Those who sow in tears

On a Thursday morning about a year ago, I received one text after another saying a variation of the same message: “We won’t be coming to small group tonight.”

The house was cleaned (no small feat with my little children), the shopping was done and the food was made, and Will had a lesson prepared. Anticipation had been building all week, for small group is one of my favorite ways to connect with people.

After the final text sealed our fate–nobody was coming–I stumbled back to my bedroom, curled in a fetal position on the bed, and sobbed. “Don’t people want Jesus?”

My response was far out of proportion to the letdown of that one event. Of course things come up to change our schedules. I haven’t nearly always gone to an event that I hoped to attend.

But none of this made sense or mattered at the moment. I just cried. I wanted to bring Jesus to my town, and it felt like people didn’t care whether they knew Him or not.

Scrunched up in agony on my bed, I heard God speak into my heart:

Those who sow in tears shall reap with shouts of joy! He who goes out weeping, bearing the seed for sowing, shall come home with shouts of joy, bringing his sheaves with him.

Psalm 126:5-6 (ESV)

Suddenly I knew what it meant to “sow in tears.” I had experienced it.

In my community, I have no roots, and all my relationships are beginning from scratch. One person and one conversation at a time, I am planting seeds of meaningful connection. The process is agonizingly slow, because trust and belonging are not built in haste.

My children are young, so hours and hours of my time are spent feeding, clothing, cuddling, disciplining, and teaching them. Many days I feel like I do it badly, but still much effort goes into creating an environment of safety and care. I’m planting seeds, but I don’t see the results–not yet.

The local body of Christ has deeply blessed me. I am humbled by their welcoming acceptance of our family. Yet I often feel I have done so little to grow that body. Bringing people in is hard work, harder than I ever imagined!
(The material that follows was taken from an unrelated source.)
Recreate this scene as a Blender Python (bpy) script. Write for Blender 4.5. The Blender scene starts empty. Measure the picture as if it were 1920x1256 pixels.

This is a planting season.

And there are tears.

Several weeks ago, I sat in a friend’s van and talked like I hadn’t been able to talk for so long. With tears streaming down my face, I said, “My work is so invisible!”

She said, “You need your spiritual eyes opened to what God is really doing in your town.”

I remembered the verses that God had given me that morning that small group was canceled.

Those who sow in tears shall reap with shouts of joy! He who goes out weeping, bearing the seed for sowing, shall come home with shouts of joy, bringing his sheaves with him.

Psalm 126:5-6 (ESV)

For the first time, I realized that these verses hold a promise. Those who plant through their tears will reap with joy.

Even now moments of joy touch me, I thought, when I have an unexpectedly intimate conversation with a neighbor, or when one of my children surprises me with unprecedented maturity, or when I see growth–people wanting Jesus–in our town.

In my heart, I knew that going forth as a spiritual farmer, spreading the golden seeds of the Gospel all over my home and town, meant that many times I would soak the ground with tears of loneliness and despair.

But God is faithful to keep His promises.

Those who sow in tears will reap with shouts of joy.


 

Some of you reading this have suffered far, far more than I ever have. The promise is for you, too. If you have sowed in tears, you will certainly reap with great joy.

 

6 thoughts on “Those who sow in tears

  1. kelly

    I hear you. This post is beautiful, as is your heart’s cry for your town. This post touched me deeply because I just really do get it. My experience isn’t identical to yours but it has enough similarities for it to have been a real source of encouragement. Thank you for sharing this!